The Mentour Pilot on responsibility
MediaPetter produces my favourite aviation videos on YouTube. He’s sincere, thorough, avoids sensationalism, and takes the time to explore human and procedural factors when discussing everything from incidents to aircraft design. He’s also just really engaging and fun to watch, and has been responsible for getting me back into playing flight sims again.
Clara and I have been recently going through his Mentour Now spinoff channel, and just watched his response to a YouTuber who deliberately crashed his plane for clicks. Now there’s a phrase I never thought I’d write.
Petter concluded, emphasis his:
The aviation industry is serious. It’s built on the premise of safety, and that everyone involved thinks about safety as their primary priority. And this is definitely not what [he] has done here.

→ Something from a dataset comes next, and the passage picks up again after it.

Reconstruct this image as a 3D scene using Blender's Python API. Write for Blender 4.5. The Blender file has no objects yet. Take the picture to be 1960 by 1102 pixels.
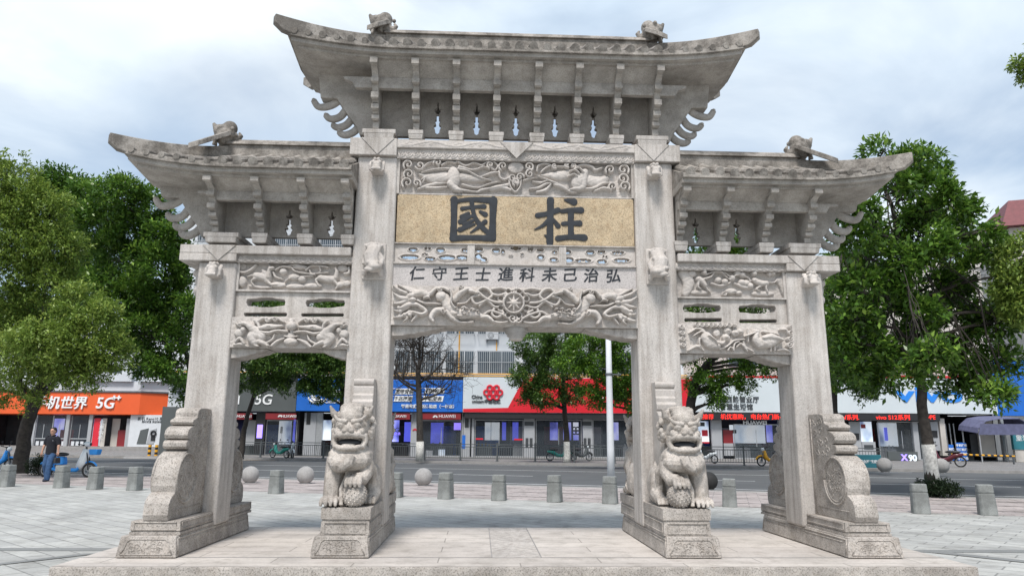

As an aviation content creator, you have to be aware of the kind of message you’re sending. I am very aware that hundreds of thousands of people are going to see what I’m saying. So I have to make sure what I’m saying and doing is well researched, and that it has a positive impact on my viewers. It has to be positive, constructive, and it has to forward safety.
[He’s] set a really bad example, for people [in aviation], and the general public who might get the complete wrong perception about what we’re supposed to do as pilots in emergency situations.
From that perspective, I feel bad for all the great aviation YouTubers out there who spend their days creating good, constructive, instructive content. Their life is likely going to become harder now because of his actions.
Food scientist Ann Riordan has voiced similar sentiment about responsibility, the potential for serious harm, and how bad-faith actors make the lives of honest people that much harder.
I’m relieved to see more people using their platforms to discuss these issues.